BEGIN
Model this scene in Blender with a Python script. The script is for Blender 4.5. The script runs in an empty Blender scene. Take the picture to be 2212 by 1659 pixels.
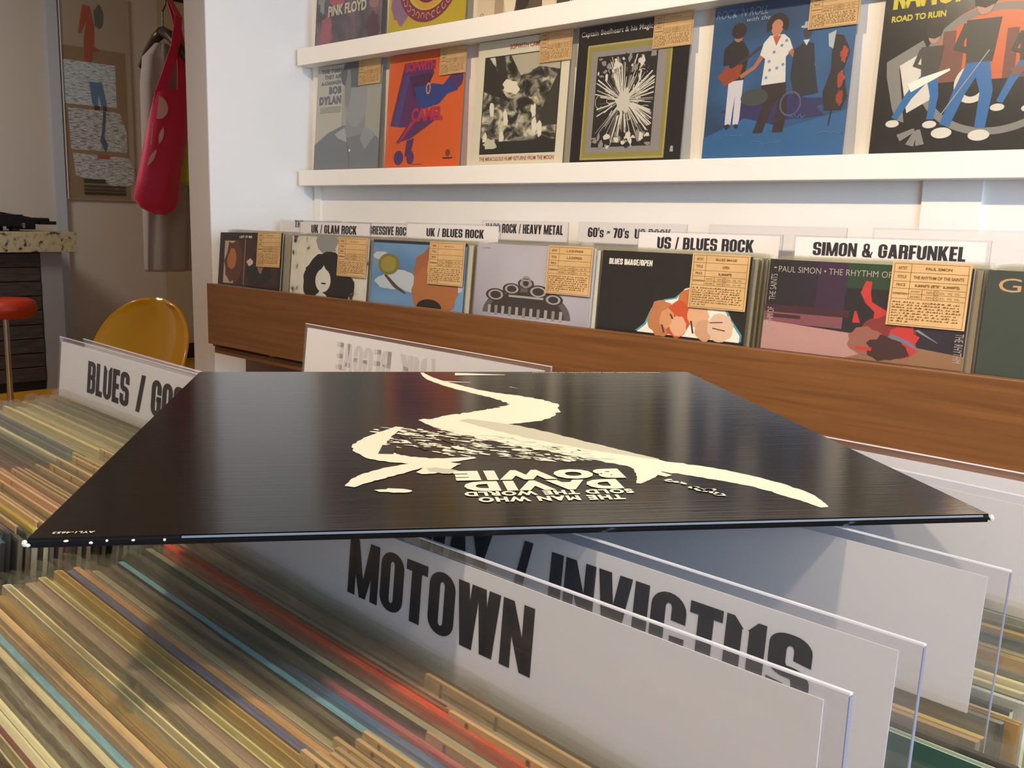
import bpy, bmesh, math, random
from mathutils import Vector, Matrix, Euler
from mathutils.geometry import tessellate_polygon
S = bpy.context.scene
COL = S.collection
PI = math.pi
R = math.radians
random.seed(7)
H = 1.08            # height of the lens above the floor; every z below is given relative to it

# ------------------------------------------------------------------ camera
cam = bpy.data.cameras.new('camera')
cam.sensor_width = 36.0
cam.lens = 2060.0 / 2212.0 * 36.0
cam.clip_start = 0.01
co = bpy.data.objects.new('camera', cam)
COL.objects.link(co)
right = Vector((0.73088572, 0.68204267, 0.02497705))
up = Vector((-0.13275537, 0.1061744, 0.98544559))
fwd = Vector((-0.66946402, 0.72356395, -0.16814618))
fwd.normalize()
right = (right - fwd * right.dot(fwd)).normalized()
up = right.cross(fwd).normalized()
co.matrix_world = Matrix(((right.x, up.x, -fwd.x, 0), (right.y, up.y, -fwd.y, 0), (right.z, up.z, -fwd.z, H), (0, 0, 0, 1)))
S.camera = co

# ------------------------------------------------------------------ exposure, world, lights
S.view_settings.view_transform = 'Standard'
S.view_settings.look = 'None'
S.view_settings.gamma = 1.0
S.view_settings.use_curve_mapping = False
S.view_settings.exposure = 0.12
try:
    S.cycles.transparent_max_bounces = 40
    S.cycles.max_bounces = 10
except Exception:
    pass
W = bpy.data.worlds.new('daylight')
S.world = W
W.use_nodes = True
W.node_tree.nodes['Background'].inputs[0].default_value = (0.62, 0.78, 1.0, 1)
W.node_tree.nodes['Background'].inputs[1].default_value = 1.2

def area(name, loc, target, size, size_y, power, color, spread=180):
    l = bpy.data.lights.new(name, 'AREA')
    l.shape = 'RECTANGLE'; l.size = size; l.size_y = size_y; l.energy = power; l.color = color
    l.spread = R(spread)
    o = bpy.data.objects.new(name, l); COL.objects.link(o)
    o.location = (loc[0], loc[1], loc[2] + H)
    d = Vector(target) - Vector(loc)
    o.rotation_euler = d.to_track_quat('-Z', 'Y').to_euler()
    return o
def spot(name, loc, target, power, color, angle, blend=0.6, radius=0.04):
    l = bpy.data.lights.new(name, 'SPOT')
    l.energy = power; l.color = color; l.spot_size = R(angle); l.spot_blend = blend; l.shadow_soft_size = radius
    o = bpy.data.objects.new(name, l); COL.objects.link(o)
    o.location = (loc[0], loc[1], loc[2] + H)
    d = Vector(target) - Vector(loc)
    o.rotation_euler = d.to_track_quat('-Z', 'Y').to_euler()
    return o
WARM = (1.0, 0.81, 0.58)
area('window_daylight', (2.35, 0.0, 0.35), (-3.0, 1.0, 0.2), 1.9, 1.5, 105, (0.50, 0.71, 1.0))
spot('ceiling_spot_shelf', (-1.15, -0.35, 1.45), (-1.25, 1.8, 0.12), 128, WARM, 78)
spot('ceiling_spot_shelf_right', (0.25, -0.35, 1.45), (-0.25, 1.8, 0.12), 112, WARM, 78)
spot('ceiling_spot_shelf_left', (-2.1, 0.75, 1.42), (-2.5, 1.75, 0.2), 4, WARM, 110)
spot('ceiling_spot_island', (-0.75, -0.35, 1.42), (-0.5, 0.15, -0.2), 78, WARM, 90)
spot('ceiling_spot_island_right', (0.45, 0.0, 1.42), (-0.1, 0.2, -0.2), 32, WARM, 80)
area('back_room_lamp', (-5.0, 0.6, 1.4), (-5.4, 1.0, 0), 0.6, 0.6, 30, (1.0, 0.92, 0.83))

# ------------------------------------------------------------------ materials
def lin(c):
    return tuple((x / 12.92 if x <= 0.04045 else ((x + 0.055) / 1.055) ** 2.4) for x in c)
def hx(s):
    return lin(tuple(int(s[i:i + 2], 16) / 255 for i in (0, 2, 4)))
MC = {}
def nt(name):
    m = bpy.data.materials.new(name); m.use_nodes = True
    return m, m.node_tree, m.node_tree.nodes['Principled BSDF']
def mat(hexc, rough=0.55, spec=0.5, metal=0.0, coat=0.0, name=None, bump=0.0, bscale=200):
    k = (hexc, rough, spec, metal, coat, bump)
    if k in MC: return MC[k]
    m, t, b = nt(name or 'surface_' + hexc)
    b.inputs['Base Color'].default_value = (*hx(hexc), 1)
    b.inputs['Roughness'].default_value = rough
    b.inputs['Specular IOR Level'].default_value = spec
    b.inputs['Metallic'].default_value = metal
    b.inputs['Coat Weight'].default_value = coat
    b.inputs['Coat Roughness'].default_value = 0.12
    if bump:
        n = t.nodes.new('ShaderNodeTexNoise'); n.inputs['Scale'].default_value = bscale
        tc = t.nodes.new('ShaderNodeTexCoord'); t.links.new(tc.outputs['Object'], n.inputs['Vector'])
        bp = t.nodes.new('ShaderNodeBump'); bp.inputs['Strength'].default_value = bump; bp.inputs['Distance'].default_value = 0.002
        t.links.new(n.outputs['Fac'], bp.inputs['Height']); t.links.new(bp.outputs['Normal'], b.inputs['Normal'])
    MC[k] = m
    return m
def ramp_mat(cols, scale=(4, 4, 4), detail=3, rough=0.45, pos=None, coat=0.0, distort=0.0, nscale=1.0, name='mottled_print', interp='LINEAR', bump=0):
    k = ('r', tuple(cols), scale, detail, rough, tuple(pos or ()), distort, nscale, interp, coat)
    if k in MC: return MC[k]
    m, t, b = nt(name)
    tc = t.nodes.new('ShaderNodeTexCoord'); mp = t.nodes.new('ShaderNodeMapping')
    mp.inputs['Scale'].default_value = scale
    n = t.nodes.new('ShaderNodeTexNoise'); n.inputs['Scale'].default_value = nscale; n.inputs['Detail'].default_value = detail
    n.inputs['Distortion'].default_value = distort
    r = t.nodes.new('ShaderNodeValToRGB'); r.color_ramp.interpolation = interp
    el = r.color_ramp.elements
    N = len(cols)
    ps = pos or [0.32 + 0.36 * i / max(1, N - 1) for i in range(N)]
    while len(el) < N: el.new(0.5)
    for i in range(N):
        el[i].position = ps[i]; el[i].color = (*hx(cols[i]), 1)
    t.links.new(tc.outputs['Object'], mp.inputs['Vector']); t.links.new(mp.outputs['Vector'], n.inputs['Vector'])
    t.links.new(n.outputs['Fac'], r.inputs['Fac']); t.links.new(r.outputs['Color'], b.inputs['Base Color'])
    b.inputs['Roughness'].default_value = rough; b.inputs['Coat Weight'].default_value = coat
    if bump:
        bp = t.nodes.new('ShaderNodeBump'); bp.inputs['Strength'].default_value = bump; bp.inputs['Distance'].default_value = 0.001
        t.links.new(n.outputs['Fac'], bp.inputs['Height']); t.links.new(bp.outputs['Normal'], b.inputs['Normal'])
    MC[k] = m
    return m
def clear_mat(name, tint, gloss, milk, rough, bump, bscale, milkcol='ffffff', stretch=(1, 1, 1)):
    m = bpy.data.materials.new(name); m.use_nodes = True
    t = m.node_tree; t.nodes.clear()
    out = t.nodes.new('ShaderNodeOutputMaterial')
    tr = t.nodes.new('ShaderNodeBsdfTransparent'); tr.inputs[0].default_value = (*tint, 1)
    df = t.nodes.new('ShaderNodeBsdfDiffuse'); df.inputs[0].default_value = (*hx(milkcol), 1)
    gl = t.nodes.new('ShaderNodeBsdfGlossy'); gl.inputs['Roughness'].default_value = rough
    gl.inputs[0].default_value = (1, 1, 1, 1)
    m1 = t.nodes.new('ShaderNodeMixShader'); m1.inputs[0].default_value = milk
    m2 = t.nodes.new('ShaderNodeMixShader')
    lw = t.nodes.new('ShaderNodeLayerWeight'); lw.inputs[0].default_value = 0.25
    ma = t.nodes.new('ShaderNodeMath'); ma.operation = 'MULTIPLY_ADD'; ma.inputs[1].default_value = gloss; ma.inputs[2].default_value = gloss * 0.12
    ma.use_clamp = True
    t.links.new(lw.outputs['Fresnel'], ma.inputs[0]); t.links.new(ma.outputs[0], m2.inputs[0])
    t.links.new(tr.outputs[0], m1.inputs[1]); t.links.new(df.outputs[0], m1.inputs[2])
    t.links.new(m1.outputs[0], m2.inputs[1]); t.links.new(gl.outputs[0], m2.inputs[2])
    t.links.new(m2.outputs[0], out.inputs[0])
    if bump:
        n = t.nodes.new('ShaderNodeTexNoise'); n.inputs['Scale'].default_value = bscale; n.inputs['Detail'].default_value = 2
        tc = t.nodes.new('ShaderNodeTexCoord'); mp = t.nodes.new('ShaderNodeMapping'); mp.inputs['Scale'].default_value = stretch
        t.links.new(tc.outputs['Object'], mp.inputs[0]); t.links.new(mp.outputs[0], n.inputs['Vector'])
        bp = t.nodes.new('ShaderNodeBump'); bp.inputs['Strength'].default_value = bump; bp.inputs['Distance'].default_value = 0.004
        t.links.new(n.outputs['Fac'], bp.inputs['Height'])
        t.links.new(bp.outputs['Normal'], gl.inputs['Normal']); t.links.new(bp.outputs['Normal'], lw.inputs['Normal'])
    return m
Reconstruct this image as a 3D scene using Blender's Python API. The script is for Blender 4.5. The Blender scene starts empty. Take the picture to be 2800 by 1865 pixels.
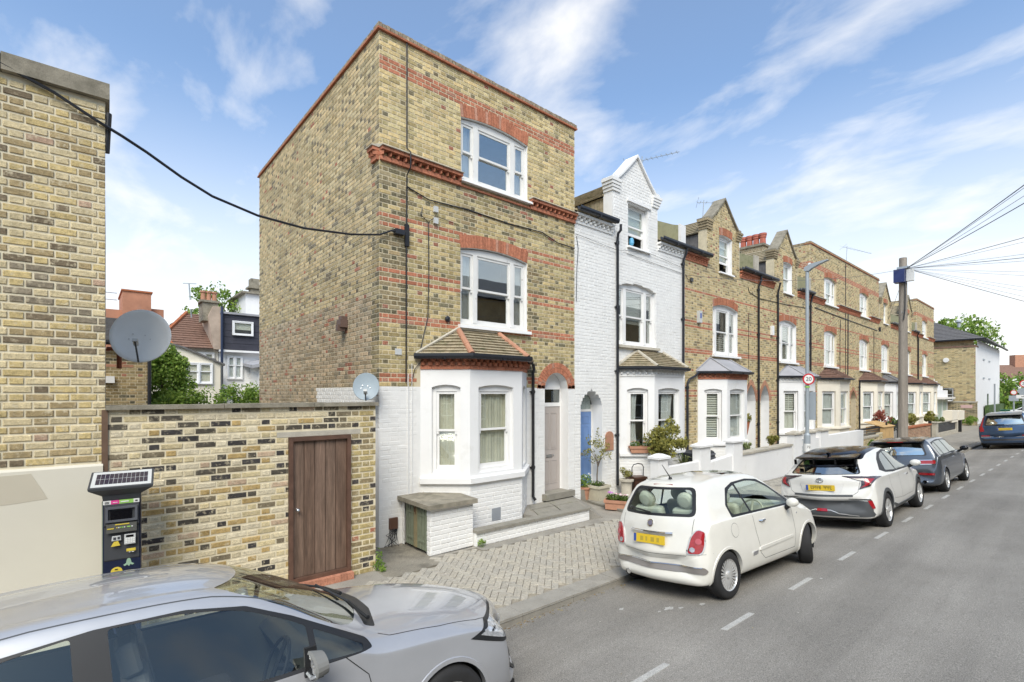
END
### EXERCISE AIM
Restate only the lines running from the start of the material above through the line containing "W.node_tree.nodes['Background'].inputs[1].default_value = 1.2", ends included. No pictures.

### FINISHED TASK
Model this scene in Blender with a Python script. The script is for Blender 4.5. The script runs in an empty Blender scene. Take the picture to be 2212 by 1659 pixels.
import bpy, bmesh, math, random
from mathutils import Vector, Matrix, Euler
from mathutils.geometry import tessellate_polygon
S = bpy.context.scene
COL = S.collection
PI = math.pi
R = math.radians
random.seed(7)
H = 1.08            # height of the lens above the floor; every z below is given relative to it

# ------------------------------------------------------------------ camera
cam = bpy.data.cameras.new('camera')
cam.sensor_width = 36.0
cam.lens = 2060.0 / 2212.0 * 36.0
cam.clip_start = 0.01
co = bpy.data.objects.new('camera', cam)
COL.objects.link(co)
right = Vector((0.73088572, 0.68204267, 0.02497705))
up = Vector((-0.13275537, 0.1061744, 0.98544559))
fwd = Vector((-0.66946402, 0.72356395, -0.16814618))
fwd.normalize()
right = (right - fwd * right.dot(fwd)).normalized()
up = right.cross(fwd).normalized()
co.matrix_world = Matrix(((right.x, up.x, -fwd.x, 0), (right.y, up.y, -fwd.y, 0), (right.z, up.z, -fwd.z, H), (0, 0, 0, 1)))
S.camera = co

# ------------------------------------------------------------------ exposure, world, lights
S.view_settings.view_transform = 'Standard'
S.view_settings.look = 'None'
S.view_settings.gamma = 1.0
S.view_settings.use_curve_mapping = False
S.view_settings.exposure = 0.12
try:
    S.cycles.transparent_max_bounces = 40
    S.cycles.max_bounces = 10
except Exception:
    pass
W = bpy.data.worlds.new('daylight')
S.world = W
W.use_nodes = True
W.node_tree.nodes['Background'].inputs[0].default_value = (0.62, 0.78, 1.0, 1)
W.node_tree.nodes['Background'].inputs[1].default_value = 1.2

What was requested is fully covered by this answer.